Troisièmement, ce matin, en compagnie des mages, n’est-ce pas une occasion de suivre leur exemple : devenir des hommes et des femmes d’offrande, en apportant au Christ, Lumière du monde, ce qui nous tient à cœur ?
L’or des rois mages ? N’est-ce pas le symbole de ce qui nous est précieux, par exemple le trésor de nos sentiments si souvent renfermés et que nous gardons avec parcimonie pour les partager avec ceux que nous sélectionnons.
L’encens des rois mages ne représenterait-il pas notre capacité à donner du temps à l’action de grâces, à la reconnaissance, à la gratuité. La prière, le temps offert, la disponibilité ne sont-ils pas symbolisés par la fumée de l’encens qui monte vers Dieu ?

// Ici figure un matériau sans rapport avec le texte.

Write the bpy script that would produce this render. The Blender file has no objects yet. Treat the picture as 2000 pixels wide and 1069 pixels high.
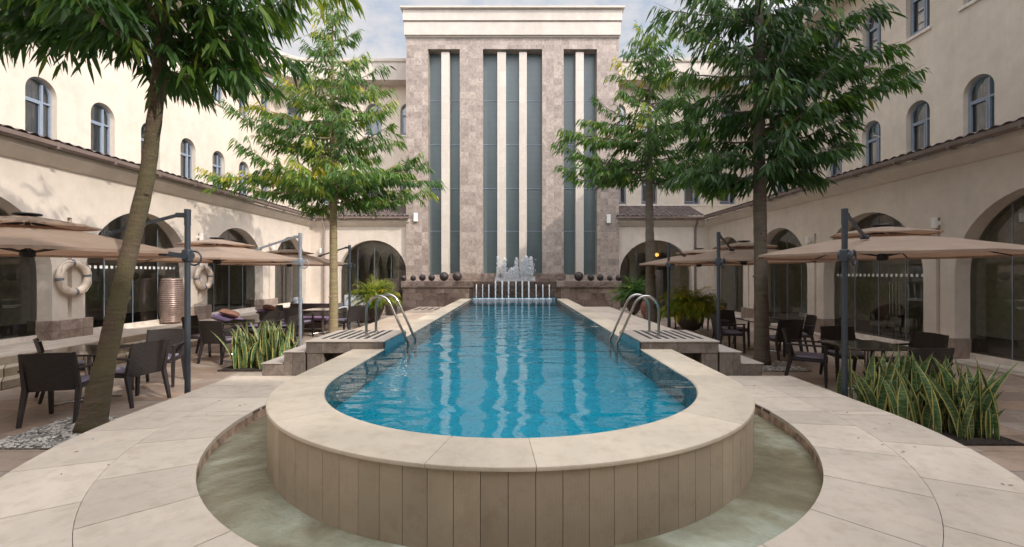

La myrrhe, qui était utilisée autrefois pour embaumer les défunts, nous fait penser aussi que notre corps est le Temple de l’Esprit. Prendre soin de son corps, n’est-ce pas aussi assurer ceux qui nous entourent que nous les respectons et que nous nous sentons bien avec eux.

Au Christ enfant les mages apportent des cadeaux. Ils découvrent que le Royaume qui s’ouvre à eux n’est pas celui du repli sur soi, de l’inquiétude, du conservatisme, mais un Royaume de paix, de louange et de lumière communicative.
Le récit ne se termine pas seulement dans la joie chaleureuse d’avoir trouvé le Fils de Dieu, ni même dans le bonheur d’avoir rencontré Marie, la mère de Jésus. Le récit de l’Epiphanie insiste sur le retour des Mages vers leur pays, mais par un autre chemin.

Deux mille ans après eux, une route s’ouvre aussi pour nous : le chemin d’une mission qui est d’annoncer à tous et à toutes que Dieu est amour.
Elle est belle cette journée ! Le Royaume de Dieu est ouvert à toutes les races, à tous les pays, à toutes les cultures, à toutes les religions.
Elle est belle cette fête ! Nous voici des envoyés de la lumière de Dieu dans le monde entier.